Science journalist Marta Zaraska refers to this centrality of meat in diets as “meathooked.”

Afterall, meat is one of the oldest items of consumption, with records of early humans butchering animals around 2.6 million years ago. And ever since, it has become part of family rituals, spiritual celebrations and social gatherings. Meat ties us together but not without objections and contradictions.

How did meat become so contested? Why do we hate to love it and love to hate it?

As marketing researchers, we recently delved deeper into the root of these contradictions and found that meat has been at the centre of controversies around morality, ecology, gender, class and health since the 14th century in the Global North.

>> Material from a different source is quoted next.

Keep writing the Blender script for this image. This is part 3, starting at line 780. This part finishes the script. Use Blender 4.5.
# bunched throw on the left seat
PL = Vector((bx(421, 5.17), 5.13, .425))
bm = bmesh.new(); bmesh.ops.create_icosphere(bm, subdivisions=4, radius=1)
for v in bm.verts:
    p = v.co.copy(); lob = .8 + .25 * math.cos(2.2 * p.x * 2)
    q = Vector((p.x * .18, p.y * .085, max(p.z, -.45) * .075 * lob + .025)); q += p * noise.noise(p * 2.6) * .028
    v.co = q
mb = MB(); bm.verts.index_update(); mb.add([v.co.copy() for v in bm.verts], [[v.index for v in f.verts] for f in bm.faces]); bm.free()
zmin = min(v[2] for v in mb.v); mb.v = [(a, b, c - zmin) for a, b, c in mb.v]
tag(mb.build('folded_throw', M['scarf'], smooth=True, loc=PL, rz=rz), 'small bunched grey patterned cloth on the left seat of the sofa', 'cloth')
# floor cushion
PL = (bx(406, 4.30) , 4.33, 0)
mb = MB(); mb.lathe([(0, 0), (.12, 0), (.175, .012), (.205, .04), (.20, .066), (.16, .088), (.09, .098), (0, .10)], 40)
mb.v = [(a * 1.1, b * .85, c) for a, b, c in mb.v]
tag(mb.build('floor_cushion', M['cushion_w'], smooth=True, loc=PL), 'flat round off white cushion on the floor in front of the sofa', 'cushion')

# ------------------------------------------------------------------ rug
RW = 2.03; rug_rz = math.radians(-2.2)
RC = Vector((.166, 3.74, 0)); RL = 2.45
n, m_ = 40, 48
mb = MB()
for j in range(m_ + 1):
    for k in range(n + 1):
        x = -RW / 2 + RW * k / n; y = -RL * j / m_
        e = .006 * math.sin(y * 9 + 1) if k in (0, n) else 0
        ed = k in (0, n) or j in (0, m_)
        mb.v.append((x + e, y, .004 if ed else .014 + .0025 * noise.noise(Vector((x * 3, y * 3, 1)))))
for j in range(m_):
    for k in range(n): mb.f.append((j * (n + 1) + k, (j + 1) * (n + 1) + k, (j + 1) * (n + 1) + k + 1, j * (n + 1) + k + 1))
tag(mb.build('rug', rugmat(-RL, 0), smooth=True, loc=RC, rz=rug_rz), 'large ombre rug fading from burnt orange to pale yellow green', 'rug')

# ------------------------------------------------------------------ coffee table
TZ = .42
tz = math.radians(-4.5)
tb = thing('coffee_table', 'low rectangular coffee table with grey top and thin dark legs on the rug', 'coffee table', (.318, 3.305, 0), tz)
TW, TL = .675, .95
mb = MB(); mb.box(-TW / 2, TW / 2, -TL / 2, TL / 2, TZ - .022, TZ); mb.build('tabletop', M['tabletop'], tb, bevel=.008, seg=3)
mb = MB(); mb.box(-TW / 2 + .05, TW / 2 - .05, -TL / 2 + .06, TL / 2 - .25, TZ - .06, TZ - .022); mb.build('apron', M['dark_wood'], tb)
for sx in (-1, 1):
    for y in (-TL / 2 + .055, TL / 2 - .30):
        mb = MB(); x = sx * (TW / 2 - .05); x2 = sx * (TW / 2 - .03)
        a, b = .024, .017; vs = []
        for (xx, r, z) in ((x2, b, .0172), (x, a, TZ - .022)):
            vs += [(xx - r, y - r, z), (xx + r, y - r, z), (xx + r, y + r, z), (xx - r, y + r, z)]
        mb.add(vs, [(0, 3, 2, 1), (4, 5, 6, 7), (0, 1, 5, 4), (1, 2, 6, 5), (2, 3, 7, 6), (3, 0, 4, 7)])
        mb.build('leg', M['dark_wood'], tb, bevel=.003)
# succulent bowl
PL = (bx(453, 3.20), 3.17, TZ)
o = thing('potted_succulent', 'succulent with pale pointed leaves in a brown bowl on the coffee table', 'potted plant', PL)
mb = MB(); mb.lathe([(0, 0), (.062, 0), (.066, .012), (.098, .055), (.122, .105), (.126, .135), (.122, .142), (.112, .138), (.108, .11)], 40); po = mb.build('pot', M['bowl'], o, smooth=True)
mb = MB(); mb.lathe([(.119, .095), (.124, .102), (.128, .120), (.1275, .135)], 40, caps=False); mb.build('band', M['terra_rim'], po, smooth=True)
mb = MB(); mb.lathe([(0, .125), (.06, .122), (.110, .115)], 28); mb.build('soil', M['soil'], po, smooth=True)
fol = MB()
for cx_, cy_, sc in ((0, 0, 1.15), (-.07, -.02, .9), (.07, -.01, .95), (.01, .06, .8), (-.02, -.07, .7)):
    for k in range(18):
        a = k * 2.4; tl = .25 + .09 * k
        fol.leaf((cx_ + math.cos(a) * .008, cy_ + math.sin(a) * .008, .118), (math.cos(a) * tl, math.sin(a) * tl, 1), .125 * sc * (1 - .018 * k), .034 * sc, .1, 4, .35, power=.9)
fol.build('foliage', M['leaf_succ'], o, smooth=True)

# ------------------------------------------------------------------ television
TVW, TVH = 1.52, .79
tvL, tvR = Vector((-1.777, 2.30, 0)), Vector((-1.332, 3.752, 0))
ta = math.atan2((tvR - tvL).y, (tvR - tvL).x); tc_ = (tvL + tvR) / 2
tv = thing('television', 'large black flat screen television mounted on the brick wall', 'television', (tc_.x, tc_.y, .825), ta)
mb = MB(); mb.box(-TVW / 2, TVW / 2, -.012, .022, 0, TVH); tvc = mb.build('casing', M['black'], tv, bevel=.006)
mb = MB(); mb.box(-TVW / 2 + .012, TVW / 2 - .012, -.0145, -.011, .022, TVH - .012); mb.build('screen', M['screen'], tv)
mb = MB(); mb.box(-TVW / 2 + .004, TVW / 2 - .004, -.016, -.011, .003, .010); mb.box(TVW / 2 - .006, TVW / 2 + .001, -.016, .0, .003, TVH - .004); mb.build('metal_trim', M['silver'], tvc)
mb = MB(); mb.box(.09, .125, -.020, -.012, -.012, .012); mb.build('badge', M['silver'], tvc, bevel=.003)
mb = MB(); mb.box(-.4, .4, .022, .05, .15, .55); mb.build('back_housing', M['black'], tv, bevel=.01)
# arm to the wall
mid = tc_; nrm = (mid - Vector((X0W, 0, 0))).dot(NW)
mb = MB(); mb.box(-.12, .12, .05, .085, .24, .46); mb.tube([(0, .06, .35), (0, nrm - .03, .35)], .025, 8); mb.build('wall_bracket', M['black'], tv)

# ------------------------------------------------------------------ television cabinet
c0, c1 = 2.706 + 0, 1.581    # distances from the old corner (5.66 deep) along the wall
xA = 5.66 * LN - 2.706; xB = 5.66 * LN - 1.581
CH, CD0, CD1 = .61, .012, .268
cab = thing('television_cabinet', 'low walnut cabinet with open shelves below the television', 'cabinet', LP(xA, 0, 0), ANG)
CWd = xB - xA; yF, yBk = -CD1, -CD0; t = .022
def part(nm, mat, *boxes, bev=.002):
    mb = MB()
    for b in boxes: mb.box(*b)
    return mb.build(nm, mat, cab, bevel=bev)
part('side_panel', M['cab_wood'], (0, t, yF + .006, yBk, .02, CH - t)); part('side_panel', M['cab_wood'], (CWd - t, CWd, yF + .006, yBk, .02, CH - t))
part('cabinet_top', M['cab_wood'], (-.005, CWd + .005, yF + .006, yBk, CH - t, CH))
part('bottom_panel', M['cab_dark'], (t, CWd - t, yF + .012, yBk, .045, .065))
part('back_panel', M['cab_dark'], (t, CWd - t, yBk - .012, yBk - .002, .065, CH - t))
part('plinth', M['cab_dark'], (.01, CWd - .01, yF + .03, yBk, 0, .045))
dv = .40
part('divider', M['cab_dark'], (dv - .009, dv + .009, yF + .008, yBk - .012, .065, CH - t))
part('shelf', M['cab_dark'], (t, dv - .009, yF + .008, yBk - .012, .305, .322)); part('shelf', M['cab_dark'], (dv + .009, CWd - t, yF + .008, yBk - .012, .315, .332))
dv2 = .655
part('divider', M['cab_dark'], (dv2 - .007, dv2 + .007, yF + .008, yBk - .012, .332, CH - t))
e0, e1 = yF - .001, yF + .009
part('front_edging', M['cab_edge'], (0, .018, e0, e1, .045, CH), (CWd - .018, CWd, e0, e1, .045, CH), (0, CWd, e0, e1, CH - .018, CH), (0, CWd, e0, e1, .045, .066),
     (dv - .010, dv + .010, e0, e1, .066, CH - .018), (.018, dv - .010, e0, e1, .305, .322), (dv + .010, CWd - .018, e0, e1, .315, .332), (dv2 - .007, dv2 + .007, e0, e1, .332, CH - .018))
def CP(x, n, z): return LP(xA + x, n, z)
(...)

Meat: At the centre of the gender divide

Despite the stereotype of meat being the domain of men, a recent discovery of a female body found with hunting tools at a 9,000-year-old burial site suggests society might be wrong about its assumptions about who hunts for food.

Yet, meat is culturally shaped as a gendered product, and this is a division seen both in its production and consumption.

Gender stereotypes about hunting and butchering are prevalent to the extent that they shape professional aspirations for women, creating a lack of representation with only a few women choosing meat-centric professions. Men are also subject to gendered expectations about eating meat to uphold masculinity.

Think about meat-focused shows like Epic Meal Time and how they perpetuate a hyper-masculine gender performance. This portrayal helps illuminate why plant-based diets are seen as less manly, and why some men resist plant-based food.

YouTube account Epic Meal Time builds a ‘20 pound meat lovers sushi roll’

Meat reflects who has power and money

The consumption of meat, both in quantity and quality, has marked the symbolic divisions across social classes since Medieval times. As author Maguelonne Toussaint-Samat describes in her book History of Food, nobles and the elite consumed better cuts of meat, rarer meat that we no longer consider food (like swans), and specific parts of the animal (like the eyes) — until the 16th century, they were considered gastronomical delicacies.

On the other hand the working class consumed lower quality meat with less variety and frequency. However slaughterhouses and factory farming helped meat become more accessible to the masses. The quantity of meat consumed was no longer a reflection of social class, but rather its quality.

More recently, factory farming has sparked discussions around the ethics and sustainability of meat production as well as its ecological impact.

Mass meat production destroys natural habitats and biodiversity, it is exploitative and objectifying to both animals and workers and affects the quality of rural life.

A future that includes less meat is a sentiment shared by animal activists, governments and even the United Nations as part of their strategy towards a more meatless society. But many might think this is not a realistic goal, because, after all, we are meathooked.

Rethinking a world without meat

Meat has been a marker of class and gender divides and has sparked scientific revolutions, but data shows people aren’t letting meat go.

While ideal meatless meat is expected to look, taste and feel like meat, scientists aren’t sure if it can replace meat and solve our problems. And the deeply entrenched cultural contradictions and conflicts associated with meat will continue to shape our controversial relations with it, the symbols it represents and the moral discussions around it.

For these reasons, meat — and its substitutes — will continue to be loved and hated. We can imagine a meatless future, but we might not be able to escape the cultural baggage brought by meat’s past.